Despite loving running enough to blog about it (not to mention the small matter of signing up for three half marathons) I wasn’t even remotely sporty at school. In fact, I hated it to the point where, in some desperation, I remember my best friend and me coming over all Lord of the Flies (apart from the murdering) and performing a primitive rain dance in the school grounds before one hockey lesson. FYI – it didn’t work.

The reasons for my hatred were manifold, but it’s something I’ve been thinking about a lot since discovering my dormant sporty side more than a decade later.

The main one is that I don’t think the school system as it was (or, I suspect, as it still is) is even remotely encouraging to the 99%. That is, not the five girls in the class with legs up to their armpits, who came out of the womb clutching a hockey stick and promptly took a swipe at the midwife’s ankle bone – but the rest of us. The ones who are never going to be Olympic hopefuls, who are unlikely to give up a Saturday shopping trip to get rained on in a field somewhere, but who might just – whisper it – get something out of a games class too.

I’ve loved running for myself and by myself for over a year now because I’ve realised I don’t need to be the best, or the fastest, or have the best form to achieve miracles. I can push myself to beat my own records week in, week out. I can go faster and further than I ever believed I could – even if that’s not exactly making Paula Radcliffe quake in her Nikes. In fact, I still get the same medals as the sporty girls, albeit about an hour later and with a lot more sweat involved.

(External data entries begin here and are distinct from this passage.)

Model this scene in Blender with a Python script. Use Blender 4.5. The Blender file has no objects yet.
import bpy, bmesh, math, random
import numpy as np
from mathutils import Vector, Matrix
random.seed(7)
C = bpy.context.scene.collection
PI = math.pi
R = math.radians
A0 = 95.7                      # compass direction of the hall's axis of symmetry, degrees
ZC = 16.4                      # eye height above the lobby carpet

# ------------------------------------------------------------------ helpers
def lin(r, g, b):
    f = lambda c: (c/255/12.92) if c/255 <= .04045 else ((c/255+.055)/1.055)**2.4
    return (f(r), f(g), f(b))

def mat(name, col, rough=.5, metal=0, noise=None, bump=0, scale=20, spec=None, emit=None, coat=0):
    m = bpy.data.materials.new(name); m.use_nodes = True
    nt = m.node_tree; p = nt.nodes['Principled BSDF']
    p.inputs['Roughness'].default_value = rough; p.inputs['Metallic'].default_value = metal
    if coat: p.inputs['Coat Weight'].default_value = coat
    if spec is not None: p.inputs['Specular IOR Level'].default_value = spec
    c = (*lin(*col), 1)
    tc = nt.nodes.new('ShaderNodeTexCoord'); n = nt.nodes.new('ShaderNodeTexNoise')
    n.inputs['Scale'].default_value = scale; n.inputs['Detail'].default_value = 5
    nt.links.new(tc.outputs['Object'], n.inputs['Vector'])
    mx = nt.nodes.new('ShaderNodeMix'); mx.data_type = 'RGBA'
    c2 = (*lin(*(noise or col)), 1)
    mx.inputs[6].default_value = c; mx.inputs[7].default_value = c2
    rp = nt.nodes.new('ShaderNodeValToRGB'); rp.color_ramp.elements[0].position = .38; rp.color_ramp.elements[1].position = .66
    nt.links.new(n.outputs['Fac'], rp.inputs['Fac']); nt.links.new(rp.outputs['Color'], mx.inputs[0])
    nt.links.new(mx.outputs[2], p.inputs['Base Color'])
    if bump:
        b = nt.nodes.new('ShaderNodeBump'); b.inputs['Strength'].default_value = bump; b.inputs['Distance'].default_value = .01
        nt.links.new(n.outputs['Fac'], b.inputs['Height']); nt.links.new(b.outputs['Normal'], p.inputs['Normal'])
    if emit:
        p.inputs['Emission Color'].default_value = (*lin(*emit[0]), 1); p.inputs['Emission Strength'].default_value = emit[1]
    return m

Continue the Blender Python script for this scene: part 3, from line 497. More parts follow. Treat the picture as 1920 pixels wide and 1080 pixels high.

The more I think about it, the more annoyed I get about the wasted years when I could have been running, dancing, loving the feeling of moving, cultivating a healthy relationship with my body, worrying less about dieting and the shape of my thighs and just feeling comfortable in my own skin. Or as comfortable as a teenager in an all girls’ school ever can.

I was reminded of how fragile my sporting ego once was today, at a badly run PR event. It was supposed to be taster sessions of various sports, which would have been fine – better than fine in fact, I think I would have enjoyed it – if they’d pre-warned me. As it was, with no warning, I was meant to take part in a HIIT class with three seriously sporty types (including one immensely Regina George TV presenter, who was pretty amazed to hear I hadn’t heard of her before) and not wearing the correct clothes. Oh and be photographed. And go on to another meeting I had lined up with my make up down my face and sweaty hair. No thanks.

Mean-Girls-Where-Now

I was furious, not just because I’d gotten up at 5am to be there, and because of the disorganisation (I am super anal, so I have minimal tolerance for shoddy event planning) but because of the feelings it provoked. I suddenly felt like I was 12 again, self-conscious about my weight, my inability to score in netball or look good in a gumshield. I felt friendless, on the sidelines, off the team. Feeble.

I know it’s on me, rather than them, that I felt that way – which just made me angry with myself. I didn’t want them to think I’d pulled out because I wasn’t capable and I couldn’t hold my own, because actually I know I can last well in a fast class. I can lift weights, perform reps, run for miles and still have enough energy to dance around my kitchen afterwards. But not without warning and a proper sports bra.

Luckily, since I started running I’ve met enough amazing men and women who are supportive of me, and even impressed by my efforts. And running has given me such swathes of confidence that even if I was in it alone, I’m not going to let the Mean Girls stop me plodding.

 

PS On the way back from London, pride dented, I read a perfectly-timed article in Runner’s World by the wonderful Lisa Jackson who has run 100 marathons and is a self-professed slow runner. And she doesn’t care. I love her.